The album's layered production incorporates spacious beats, oscillating keyboards, throbbing synths, and baroque elements such as synthetic strings and harpsichords. Simon Vozick-Levinson of Entertainment Weekly characterizes The-Dream's electronic arrangements as "unorthodox". Tracks on the album share common elements and suite-like sequencing. Allmusic's Andy Kellman dubs Love Hate "a post-Timbaland/post-Neptunes pop album" and calls its sound "state-of-the art pop circa 2007-2008 resolutely luminescent". He describes its rhythms as "rubbery" and "sometimes colored by those swishing, panning effects heard in 'Bed' and its many imitators." Kelefa Sanneh of The New York Times notes a "gooey, robotic ’80s-influenced R&B" and writes that the album "captured the ecstatic sound of pop radio in 2007." Slant Magazine's Wilson McBee views that The-Dream draws influences from "Timbaland's space jams and Prince's gleeful synth lines". Robert Christgau of MSN Music summarized the content of the album, musing:

"True, he pursues other's girls, leaves one shawty because she's not quick enough on the get-down, and moves on to the speedier, needier Nikki when another doesn't immediately accept his tender offer. But mostly he just enjoys himself in bed and makes pop in the studio. In 'Luv Songs,' he does both simultaneously."

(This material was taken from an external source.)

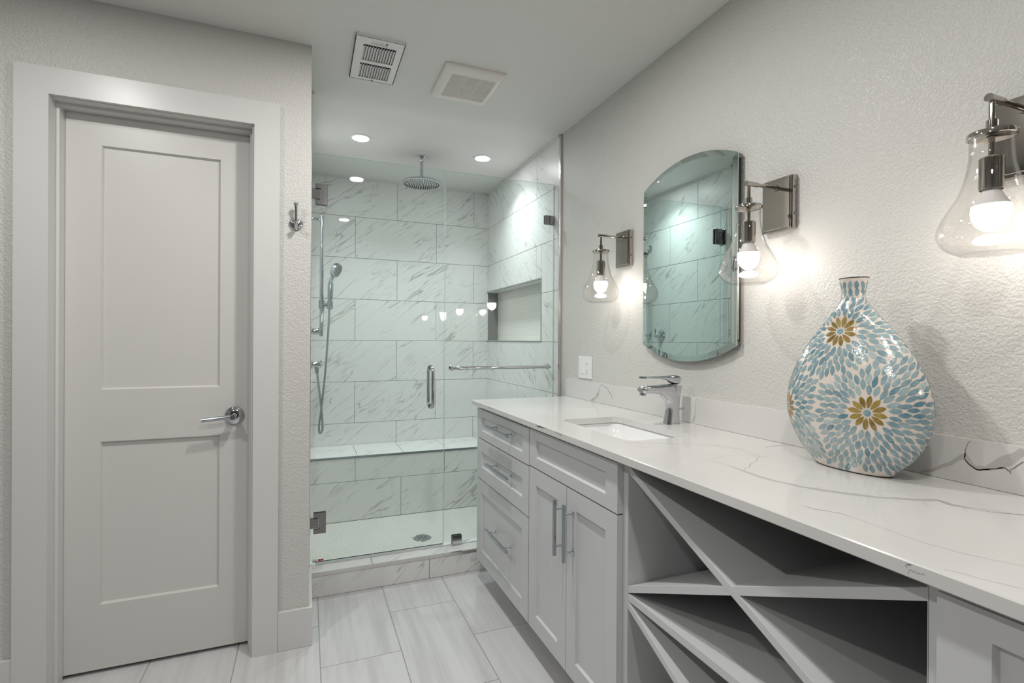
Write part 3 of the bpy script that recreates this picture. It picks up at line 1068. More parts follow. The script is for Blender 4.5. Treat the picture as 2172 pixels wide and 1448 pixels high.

Lyrically, The-Dream's persona is that of a lecherous romantic, with lyrics alternately boastful and vulnerable. Drew Hinshaw of PopMatters writes that he "engages in the same brand of improvident hedonism as everybody else these days—snatching woman from their long-term relationships, cheating indiscriminately, brandishing dollars and the things they buy—but his nagging conscience and his ear for tragedy steal centerstage." The-Dream's phrasing is characterized by extended syllables, touches of falsetto, and vocal refrains of "ella" and "eh". Sean Fennessey of Vibe characterizes his songwriting as "quirky" and comments that he channels "Prince at his vampy peak, and Bobby Brown, who always led with an assured growl."